(Scripts that build scenes)
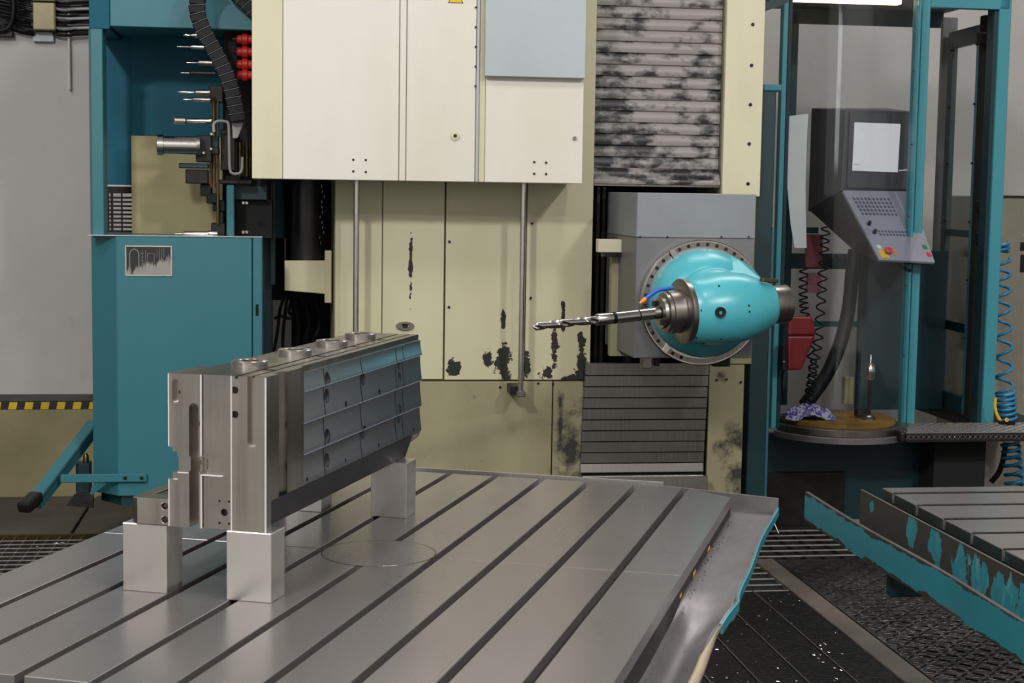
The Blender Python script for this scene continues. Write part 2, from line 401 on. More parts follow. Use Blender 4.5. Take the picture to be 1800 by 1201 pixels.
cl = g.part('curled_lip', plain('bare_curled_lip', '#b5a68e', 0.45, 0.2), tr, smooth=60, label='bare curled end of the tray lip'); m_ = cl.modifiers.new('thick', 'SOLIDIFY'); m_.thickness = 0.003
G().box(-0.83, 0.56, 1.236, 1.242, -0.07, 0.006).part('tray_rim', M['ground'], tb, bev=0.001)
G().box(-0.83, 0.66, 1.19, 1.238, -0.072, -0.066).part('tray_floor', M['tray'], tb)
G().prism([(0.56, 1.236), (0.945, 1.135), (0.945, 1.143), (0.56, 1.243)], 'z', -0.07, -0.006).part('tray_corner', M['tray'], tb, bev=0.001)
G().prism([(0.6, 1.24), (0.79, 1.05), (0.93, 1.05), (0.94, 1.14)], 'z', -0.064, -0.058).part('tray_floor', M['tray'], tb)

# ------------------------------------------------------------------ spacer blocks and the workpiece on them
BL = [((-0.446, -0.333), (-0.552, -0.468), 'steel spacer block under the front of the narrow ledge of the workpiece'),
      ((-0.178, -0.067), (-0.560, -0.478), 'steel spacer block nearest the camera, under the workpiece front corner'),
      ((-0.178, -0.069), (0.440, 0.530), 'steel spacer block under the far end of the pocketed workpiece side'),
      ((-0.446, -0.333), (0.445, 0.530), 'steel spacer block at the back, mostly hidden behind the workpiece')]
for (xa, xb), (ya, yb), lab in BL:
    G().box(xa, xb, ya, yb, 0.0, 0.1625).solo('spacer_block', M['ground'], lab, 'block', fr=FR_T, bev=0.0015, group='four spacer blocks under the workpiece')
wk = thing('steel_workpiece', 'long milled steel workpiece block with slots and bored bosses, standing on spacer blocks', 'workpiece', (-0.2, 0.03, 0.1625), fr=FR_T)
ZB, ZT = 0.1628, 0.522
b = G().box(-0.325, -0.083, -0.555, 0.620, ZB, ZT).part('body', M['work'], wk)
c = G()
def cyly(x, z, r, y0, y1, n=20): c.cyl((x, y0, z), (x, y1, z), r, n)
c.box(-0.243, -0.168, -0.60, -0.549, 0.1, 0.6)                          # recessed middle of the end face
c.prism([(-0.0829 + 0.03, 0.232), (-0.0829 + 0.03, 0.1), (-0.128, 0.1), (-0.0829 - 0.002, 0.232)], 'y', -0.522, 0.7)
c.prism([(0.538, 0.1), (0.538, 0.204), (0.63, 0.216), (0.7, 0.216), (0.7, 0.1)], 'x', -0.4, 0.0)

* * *

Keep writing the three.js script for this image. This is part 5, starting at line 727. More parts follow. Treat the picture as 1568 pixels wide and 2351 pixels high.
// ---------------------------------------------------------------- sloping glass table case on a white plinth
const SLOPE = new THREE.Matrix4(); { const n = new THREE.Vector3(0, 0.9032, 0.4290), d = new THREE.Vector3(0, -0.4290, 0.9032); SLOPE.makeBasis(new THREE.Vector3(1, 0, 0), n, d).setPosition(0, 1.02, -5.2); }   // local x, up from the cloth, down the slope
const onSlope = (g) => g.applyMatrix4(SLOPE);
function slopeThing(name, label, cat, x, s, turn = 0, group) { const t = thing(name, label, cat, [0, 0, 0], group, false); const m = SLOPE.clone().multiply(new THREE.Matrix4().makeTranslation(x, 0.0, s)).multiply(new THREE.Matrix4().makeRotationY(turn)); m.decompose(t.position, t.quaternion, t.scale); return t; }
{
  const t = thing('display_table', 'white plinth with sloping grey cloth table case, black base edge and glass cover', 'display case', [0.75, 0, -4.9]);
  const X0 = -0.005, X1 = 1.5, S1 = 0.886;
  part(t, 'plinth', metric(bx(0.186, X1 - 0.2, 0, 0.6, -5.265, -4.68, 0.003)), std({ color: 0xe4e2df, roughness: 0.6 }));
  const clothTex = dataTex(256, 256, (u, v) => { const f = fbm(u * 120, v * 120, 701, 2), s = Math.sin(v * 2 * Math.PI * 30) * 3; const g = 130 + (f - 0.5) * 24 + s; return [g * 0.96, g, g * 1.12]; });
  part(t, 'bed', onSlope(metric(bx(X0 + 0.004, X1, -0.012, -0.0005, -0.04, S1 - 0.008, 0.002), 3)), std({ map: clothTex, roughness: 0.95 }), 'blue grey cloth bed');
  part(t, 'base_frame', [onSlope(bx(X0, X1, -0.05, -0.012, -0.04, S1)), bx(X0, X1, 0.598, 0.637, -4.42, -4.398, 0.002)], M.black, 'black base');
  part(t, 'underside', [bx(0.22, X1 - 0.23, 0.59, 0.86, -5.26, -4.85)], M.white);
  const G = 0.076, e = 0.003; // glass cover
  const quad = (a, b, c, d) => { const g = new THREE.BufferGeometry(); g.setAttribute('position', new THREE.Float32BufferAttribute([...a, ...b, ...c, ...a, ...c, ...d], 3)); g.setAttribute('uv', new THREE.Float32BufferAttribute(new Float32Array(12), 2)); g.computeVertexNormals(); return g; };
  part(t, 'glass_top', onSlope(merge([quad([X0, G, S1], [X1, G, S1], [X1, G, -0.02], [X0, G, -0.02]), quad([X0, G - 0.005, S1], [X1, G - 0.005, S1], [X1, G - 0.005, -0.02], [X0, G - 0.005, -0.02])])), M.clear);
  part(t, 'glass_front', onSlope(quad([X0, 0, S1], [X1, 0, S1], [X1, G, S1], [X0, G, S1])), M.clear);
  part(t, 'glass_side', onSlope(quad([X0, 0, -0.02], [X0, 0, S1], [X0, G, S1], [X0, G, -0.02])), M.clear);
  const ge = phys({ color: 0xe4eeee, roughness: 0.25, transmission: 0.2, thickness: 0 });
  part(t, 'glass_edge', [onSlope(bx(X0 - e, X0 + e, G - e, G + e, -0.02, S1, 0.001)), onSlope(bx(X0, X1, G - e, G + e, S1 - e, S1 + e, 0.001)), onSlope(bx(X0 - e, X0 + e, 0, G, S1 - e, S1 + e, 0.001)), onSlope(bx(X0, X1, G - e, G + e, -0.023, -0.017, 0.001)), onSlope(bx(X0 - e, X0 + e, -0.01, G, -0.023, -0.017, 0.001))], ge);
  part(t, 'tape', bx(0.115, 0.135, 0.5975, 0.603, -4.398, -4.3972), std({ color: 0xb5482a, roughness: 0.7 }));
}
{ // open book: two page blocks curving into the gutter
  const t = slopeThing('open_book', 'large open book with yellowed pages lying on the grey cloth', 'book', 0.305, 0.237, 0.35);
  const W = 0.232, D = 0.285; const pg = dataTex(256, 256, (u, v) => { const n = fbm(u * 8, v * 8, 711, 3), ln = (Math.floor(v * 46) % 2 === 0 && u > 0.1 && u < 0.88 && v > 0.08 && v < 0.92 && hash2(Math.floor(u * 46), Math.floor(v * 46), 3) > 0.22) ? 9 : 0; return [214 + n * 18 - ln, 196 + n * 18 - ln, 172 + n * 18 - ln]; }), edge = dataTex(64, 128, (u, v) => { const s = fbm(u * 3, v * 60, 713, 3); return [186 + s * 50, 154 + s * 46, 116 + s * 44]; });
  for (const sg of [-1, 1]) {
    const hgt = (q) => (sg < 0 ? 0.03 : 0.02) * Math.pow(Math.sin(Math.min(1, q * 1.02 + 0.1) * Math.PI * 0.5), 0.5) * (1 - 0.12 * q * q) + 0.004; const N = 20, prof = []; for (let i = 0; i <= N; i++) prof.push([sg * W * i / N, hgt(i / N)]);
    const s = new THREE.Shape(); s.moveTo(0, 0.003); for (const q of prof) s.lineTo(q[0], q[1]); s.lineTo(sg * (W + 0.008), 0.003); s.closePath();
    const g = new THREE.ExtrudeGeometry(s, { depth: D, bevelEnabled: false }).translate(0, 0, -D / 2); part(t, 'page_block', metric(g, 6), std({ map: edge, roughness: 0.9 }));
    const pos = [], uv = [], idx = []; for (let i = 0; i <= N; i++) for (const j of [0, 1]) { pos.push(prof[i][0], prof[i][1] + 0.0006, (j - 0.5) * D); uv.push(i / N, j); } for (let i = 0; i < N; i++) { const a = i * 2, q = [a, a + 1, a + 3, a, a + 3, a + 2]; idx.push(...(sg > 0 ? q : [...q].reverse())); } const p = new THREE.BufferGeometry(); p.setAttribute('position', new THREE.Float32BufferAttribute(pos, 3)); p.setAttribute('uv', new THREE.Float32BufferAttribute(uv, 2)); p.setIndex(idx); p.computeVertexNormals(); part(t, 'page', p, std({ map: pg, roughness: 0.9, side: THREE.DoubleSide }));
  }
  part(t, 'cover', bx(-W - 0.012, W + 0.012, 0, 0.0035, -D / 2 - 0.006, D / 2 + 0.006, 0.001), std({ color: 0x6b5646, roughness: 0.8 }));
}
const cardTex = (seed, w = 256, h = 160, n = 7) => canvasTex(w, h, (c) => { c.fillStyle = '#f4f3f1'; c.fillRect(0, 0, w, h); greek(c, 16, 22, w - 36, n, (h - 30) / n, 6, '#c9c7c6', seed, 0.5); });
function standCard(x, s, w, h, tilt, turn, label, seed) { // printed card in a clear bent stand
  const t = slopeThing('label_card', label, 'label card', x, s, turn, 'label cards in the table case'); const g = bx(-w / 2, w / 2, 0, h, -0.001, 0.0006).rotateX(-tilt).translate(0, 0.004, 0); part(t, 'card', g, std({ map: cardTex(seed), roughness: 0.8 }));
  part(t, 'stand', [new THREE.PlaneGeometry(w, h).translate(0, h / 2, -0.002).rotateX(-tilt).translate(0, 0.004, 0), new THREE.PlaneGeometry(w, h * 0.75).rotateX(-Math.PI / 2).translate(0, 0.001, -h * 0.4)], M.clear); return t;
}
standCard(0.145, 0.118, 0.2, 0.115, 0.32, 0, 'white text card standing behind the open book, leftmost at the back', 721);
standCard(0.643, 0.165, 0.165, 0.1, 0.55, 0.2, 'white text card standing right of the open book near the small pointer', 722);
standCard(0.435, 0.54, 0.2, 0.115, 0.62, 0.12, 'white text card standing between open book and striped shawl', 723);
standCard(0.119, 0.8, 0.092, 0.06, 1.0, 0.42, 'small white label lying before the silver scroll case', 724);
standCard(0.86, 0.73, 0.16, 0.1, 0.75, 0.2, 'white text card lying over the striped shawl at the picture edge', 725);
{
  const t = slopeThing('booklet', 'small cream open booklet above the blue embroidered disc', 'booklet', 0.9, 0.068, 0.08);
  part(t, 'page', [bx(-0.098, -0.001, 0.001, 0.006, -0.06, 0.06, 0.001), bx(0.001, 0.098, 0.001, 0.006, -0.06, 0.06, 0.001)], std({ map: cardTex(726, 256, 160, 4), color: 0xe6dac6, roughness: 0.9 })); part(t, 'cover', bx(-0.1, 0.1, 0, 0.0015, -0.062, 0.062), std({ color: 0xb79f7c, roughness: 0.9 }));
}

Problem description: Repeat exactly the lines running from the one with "The Blender Python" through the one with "-0.058).part('tray_floor', M['tray'], tb)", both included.

Answer in full:
The Blender Python script for this scene continues. Write part 2, from line 401 on. More parts follow. Use Blender 4.5. Take the picture to be 1800 by 1201 pixels.
cl = g.part('curled_lip', plain('bare_curled_lip', '#b5a68e', 0.45, 0.2), tr, smooth=60, label='bare curled end of the tray lip'); m_ = cl.modifiers.new('thick', 'SOLIDIFY'); m_.thickness = 0.003
G().box(-0.83, 0.56, 1.236, 1.242, -0.07, 0.006).part('tray_rim', M['ground'], tb, bev=0.001)
G().box(-0.83, 0.66, 1.19, 1.238, -0.072, -0.066).part('tray_floor', M['tray'], tb)
G().prism([(0.56, 1.236), (0.945, 1.135), (0.945, 1.143), (0.56, 1.243)], 'z', -0.07, -0.006).part('tray_corner', M['tray'], tb, bev=0.001)
G().prism([(0.6, 1.24), (0.79, 1.05), (0.93, 1.05), (0.94, 1.14)], 'z', -0.064, -0.058).part('tray_floor', M['tray'], tb)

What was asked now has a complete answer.